Der Kirche fehlen die Impulse der Theologie

von Martin Schuck

Martin Schuck

Der Schweizer Theologe Karl Barth (1886 bis 1968) stellte einmal die Frage: „Gibt es eine Wissenschaft, die so ungeheuerlich und die so langweilig werden könnte wie die Theologie?“ Und es folgte die Feststellung: „Der wäre kein Theologe, der nicht vor ihren Abgründen noch nie erschrocken wäre oder der vor ihnen zu erschrecken aufgehört hätte.“

Die ersten Jahre der Nachkriegszeit, in denen Barth so redete, waren für die Theologie tatsächlich ungeheuerliche, bisweilen abgründige Zeiten. Die Anhänger Barths wollten die Kämpfe der Nazizeit weitertragen und rangen mit der Regierung Adenauer um die politische Richtung der jungen Bundesrepublik. Langweilig war die Theologie damals nicht, denn neben den als „links“ geltenden Anhängern Barths gab es konservative Lutheraner, die mit den „Barthianern“ um den richtigen Weg von Kirche und Gesellschaft stritten. Dazu kamen die Anhänger des Marburger Neutestamentlers Rudolf Bultmann (1884 bis 1976), der mit den pietistisch geprägten Bruderschaften einen Grundlagenstreit ausfocht um die Frage, wie die Auferstehung und die anderen Wunder der Bibel in einer von moderner Technik geprägten Welt verstanden werden können. All diese von Theologen angeregten Debatten wurden in einer breiten publizistischen Öffentlichkeit geführt, und auch in den Gemeinden fanden diese Diskussionen starken Widerhall.

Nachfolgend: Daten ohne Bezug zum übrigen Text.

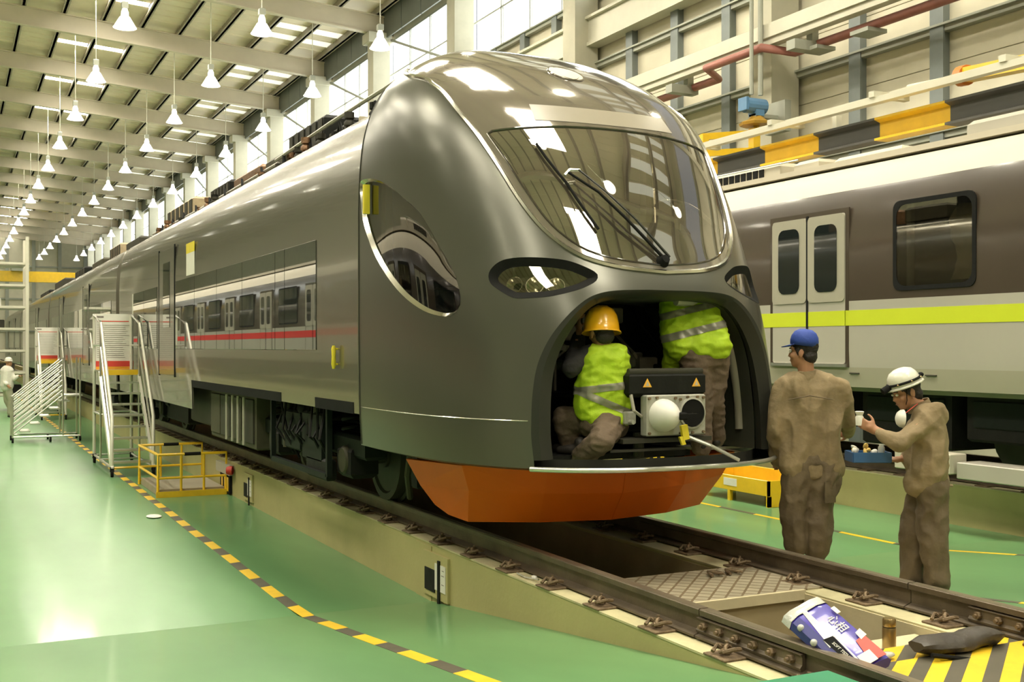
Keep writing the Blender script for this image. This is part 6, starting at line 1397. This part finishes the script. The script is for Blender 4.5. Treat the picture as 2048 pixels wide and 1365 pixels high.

Diese produktive Phase der Nachkriegstheologie dauerte bis zu den sozialethischen Debatten der 1980er Jahre über Krieg und Frieden, Ökologie und soziale Gerechtigkeit. Theologen wie Jürgen Moltmann, Dorothee Sölle, Trutz Rendtorff und der damals junge Wolfgang Huber faszinierten auf Kirchentagen und in den Feuilletons. Doch diese Zeiten sind längst vorbei, und die evangelische Theologie scheint, um mit Karl Barth zu reden, in ihre langweilige Phase eingetreten zu sein, wo es wahrlich keine Abgründe gibt, über die zu erschrecken wäre.

Nun ist es zwar gut, dass die Theologie weder Angst noch Schrecken verbreiten will. Bedrohlich ist allenfalls die Feststellung, dass von der Theologie an den Universitäten überhaupt keine Impulse mehr für die Kirchen ausgehen. Theologen tauchen in der Öffentlichkeit meist als Mitautoren wohl abgewogener Texte auf, die von der Evangelischen Kirche in Deutschland (EKD) in Auftrag gegeben wurden. Selten sind die Gelegenheiten, in denen sich Theologen kirchenunabhängig zu Wort melden wie zuletzt vor einem Jahrzehnt in Fragen der Medizinethik. Ansonsten gibt die EKD über ihre Jahresthemen Stichworte vor wie Taufe, Kirchenmusik oder ­„Eine Welt“. Diese mögen zwar zum theologischen Nachdenken anregen, haben aber wenig Potenzial für lebendige und weiterführende Debatten. Eine rege Debattenkultur zwischen Universitäten, Kirchenämtern und Gemeinden wäre aber notwendig, um die Kirchen aus ihrer Fixierung auf die eigene Befindlichkeit herauszuführen.